● **Set exercise**
Repeat the material below exactly, line for line.

[Records from a data collection]
--- Start ---
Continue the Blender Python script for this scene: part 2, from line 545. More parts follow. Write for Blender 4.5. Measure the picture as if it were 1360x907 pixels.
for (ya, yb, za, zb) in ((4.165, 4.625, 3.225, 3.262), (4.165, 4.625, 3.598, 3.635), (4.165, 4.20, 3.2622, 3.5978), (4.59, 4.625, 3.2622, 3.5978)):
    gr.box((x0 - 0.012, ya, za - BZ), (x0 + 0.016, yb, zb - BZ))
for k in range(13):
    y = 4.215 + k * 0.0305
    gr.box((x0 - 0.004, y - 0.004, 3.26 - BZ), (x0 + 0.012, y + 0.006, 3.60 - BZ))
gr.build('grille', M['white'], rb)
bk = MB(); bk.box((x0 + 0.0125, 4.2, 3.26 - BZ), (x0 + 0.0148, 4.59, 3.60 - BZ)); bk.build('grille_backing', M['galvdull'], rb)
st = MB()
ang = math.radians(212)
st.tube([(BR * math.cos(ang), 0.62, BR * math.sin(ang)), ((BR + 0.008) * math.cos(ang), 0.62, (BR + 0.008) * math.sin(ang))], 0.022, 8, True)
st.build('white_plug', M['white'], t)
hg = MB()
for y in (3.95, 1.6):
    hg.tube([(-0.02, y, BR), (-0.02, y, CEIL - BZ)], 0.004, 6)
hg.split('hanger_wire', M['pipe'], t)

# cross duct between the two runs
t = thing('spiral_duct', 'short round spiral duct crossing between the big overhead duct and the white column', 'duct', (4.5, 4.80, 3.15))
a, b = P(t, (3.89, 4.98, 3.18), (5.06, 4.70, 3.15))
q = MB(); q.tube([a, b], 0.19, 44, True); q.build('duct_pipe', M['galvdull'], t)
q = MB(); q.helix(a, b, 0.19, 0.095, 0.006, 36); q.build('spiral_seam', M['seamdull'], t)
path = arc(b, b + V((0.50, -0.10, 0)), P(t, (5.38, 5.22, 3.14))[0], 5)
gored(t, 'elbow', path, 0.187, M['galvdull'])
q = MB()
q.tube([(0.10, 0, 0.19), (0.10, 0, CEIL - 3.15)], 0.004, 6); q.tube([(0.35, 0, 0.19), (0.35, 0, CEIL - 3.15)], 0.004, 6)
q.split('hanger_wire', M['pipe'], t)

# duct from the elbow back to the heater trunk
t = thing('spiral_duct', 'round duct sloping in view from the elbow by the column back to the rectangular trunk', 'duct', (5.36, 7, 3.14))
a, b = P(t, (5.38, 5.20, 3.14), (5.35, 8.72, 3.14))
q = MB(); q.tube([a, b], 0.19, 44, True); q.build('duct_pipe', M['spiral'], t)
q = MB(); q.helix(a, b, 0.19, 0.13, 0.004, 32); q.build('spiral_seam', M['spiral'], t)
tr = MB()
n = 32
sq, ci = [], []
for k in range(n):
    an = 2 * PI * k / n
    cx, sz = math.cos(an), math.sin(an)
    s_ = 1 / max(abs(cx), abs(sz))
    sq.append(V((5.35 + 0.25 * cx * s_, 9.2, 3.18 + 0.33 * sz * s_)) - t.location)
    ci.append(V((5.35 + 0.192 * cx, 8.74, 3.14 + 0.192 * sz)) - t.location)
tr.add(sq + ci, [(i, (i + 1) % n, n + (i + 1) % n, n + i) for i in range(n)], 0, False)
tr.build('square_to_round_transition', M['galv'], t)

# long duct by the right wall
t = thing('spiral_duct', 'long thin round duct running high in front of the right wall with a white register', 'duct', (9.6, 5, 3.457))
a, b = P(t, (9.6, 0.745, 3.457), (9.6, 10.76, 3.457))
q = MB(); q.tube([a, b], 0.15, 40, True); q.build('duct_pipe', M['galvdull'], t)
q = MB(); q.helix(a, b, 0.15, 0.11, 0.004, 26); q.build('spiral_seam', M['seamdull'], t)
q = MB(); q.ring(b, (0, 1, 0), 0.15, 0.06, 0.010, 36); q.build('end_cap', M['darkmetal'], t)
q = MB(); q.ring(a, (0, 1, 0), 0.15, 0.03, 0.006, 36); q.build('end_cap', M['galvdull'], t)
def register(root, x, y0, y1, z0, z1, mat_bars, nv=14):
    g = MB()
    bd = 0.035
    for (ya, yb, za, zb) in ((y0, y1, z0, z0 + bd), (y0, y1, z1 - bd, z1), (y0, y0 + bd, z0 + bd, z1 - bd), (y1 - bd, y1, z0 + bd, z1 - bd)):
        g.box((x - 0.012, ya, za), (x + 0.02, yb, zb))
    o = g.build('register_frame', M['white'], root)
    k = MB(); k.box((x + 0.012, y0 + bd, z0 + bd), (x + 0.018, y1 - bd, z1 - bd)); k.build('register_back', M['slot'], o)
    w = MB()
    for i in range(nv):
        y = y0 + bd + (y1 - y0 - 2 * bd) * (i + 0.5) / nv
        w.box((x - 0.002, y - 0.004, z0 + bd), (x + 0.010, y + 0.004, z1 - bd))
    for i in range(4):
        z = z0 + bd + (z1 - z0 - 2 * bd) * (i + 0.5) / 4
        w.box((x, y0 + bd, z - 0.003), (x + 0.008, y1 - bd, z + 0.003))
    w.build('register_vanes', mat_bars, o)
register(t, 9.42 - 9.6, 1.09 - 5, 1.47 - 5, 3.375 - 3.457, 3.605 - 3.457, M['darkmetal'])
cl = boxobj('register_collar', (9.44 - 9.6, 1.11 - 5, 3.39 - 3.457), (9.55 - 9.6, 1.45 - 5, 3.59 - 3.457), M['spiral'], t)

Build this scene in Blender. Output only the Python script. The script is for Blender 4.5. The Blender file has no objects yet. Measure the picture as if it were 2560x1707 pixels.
--- End ---
● **Task response**
Continue the Blender Python script for this scene: part 2, from line 545. More parts follow. Write for Blender 4.5. Measure the picture as if it were 1360x907 pixels.
for (ya, yb, za, zb) in ((4.165, 4.625, 3.225, 3.262), (4.165, 4.625, 3.598, 3.635), (4.165, 4.20, 3.2622, 3.5978), (4.59, 4.625, 3.2622, 3.5978)):
    gr.box((x0 - 0.012, ya, za - BZ), (x0 + 0.016, yb, zb - BZ))
for k in range(13):
    y = 4.215 + k * 0.0305
    gr.box((x0 - 0.004, y - 0.004, 3.26 - BZ), (x0 + 0.012, y + 0.006, 3.60 - BZ))
gr.build('grille', M['white'], rb)
bk = MB(); bk.box((x0 + 0.0125, 4.2, 3.26 - BZ), (x0 + 0.0148, 4.59, 3.60 - BZ)); bk.build('grille_backing', M['galvdull'], rb)
st = MB()
ang = math.radians(212)
st.tube([(BR * math.cos(ang), 0.62, BR * math.sin(ang)), ((BR + 0.008) * math.cos(ang), 0.62, (BR + 0.008) * math.sin(ang))], 0.022, 8, True)
st.build('white_plug', M['white'], t)
hg = MB()
for y in (3.95, 1.6):
    hg.tube([(-0.02, y, BR), (-0.02, y, CEIL - BZ)], 0.004, 6)
hg.split('hanger_wire', M['pipe'], t)

# cross duct between the two runs
t = thing('spiral_duct', 'short round spiral duct crossing between the big overhead duct and the white column', 'duct', (4.5, 4.80, 3.15))
a, b = P(t, (3.89, 4.98, 3.18), (5.06, 4.70, 3.15))
q = MB(); q.tube([a, b], 0.19, 44, True); q.build('duct_pipe', M['galvdull'], t)
q = MB(); q.helix(a, b, 0.19, 0.095, 0.006, 36); q.build('spiral_seam', M['seamdull'], t)
path = arc(b, b + V((0.50, -0.10, 0)), P(t, (5.38, 5.22, 3.14))[0], 5)
gored(t, 'elbow', path, 0.187, M['galvdull'])
q = MB()
q.tube([(0.10, 0, 0.19), (0.10, 0, CEIL - 3.15)], 0.004, 6); q.tube([(0.35, 0, 0.19), (0.35, 0, CEIL - 3.15)], 0.004, 6)
q.split('hanger_wire', M['pipe'], t)

# duct from the elbow back to the heater trunk
t = thing('spiral_duct', 'round duct sloping in view from the elbow by the column back to the rectangular trunk', 'duct', (5.36, 7, 3.14))
a, b = P(t, (5.38, 5.20, 3.14), (5.35, 8.72, 3.14))
q = MB(); q.tube([a, b], 0.19, 44, True); q.build('duct_pipe', M['spiral'], t)
q = MB(); q.helix(a, b, 0.19, 0.13, 0.004, 32); q.build('spiral_seam', M['spiral'], t)
tr = MB()
n = 32
sq, ci = [], []
for k in range(n):
    an = 2 * PI * k / n
    cx, sz = math.cos(an), math.sin(an)
    s_ = 1 / max(abs(cx), abs(sz))
    sq.append(V((5.35 + 0.25 * cx * s_, 9.2, 3.18 + 0.33 * sz * s_)) - t.location)
    ci.append(V((5.35 + 0.192 * cx, 8.74, 3.14 + 0.192 * sz)) - t.location)
tr.add(sq + ci, [(i, (i + 1) % n, n + (i + 1) % n, n + i) for i in range(n)], 0, False)
tr.build('square_to_round_transition', M['galv'], t)

# long duct by the right wall
t = thing('spiral_duct', 'long thin round duct running high in front of the right wall with a white register', 'duct', (9.6, 5, 3.457))
a, b = P(t, (9.6, 0.745, 3.457), (9.6, 10.76, 3.457))
q = MB(); q.tube([a, b], 0.15, 40, True); q.build('duct_pipe', M['galvdull'], t)
q = MB(); q.helix(a, b, 0.15, 0.11, 0.004, 26); q.build('spiral_seam', M['seamdull'], t)
q = MB(); q.ring(b, (0, 1, 0), 0.15, 0.06, 0.010, 36); q.build('end_cap', M['darkmetal'], t)
q = MB(); q.ring(a, (0, 1, 0), 0.15, 0.03, 0.006, 36); q.build('end_cap', M['galvdull'], t)
def register(root, x, y0, y1, z0, z1, mat_bars, nv=14):
    g = MB()
    bd = 0.035
    for (ya, yb, za, zb) in ((y0, y1, z0, z0 + bd), (y0, y1, z1 - bd, z1), (y0, y0 + bd, z0 + bd, z1 - bd), (y1 - bd, y1, z0 + bd, z1 - bd)):
        g.box((x - 0.012, ya, za), (x + 0.02, yb, zb))
    o = g.build('register_frame', M['white'], root)
    k = MB(); k.box((x + 0.012, y0 + bd, z0 + bd), (x + 0.018, y1 - bd, z1 - bd)); k.build('register_back', M['slot'], o)
    w = MB()
    for i in range(nv):
        y = y0 + bd + (y1 - y0 - 2 * bd) * (i + 0.5) / nv
        w.box((x - 0.002, y - 0.004, z0 + bd), (x + 0.010, y + 0.004, z1 - bd))
    for i in range(4):
        z = z0 + bd + (z1 - z0 - 2 * bd) * (i + 0.5) / 4
        w.box((x, y0 + bd, z - 0.003), (x + 0.008, y1 - bd, z + 0.003))
    w.build('register_vanes', mat_bars, o)
register(t, 9.42 - 9.6, 1.09 - 5, 1.47 - 5, 3.375 - 3.457, 3.605 - 3.457, M['darkmetal'])
cl = boxobj('register_collar', (9.44 - 9.6, 1.11 - 5, 3.39 - 3.457), (9.55 - 9.6, 1.45 - 5, 3.59 - 3.457), M['spiral'], t)

Build this scene in Blender. Output only the Python script. The script is for Blender 4.5. The Blender file has no objects yet. Measure the picture as if it were 2560x1707 pixels.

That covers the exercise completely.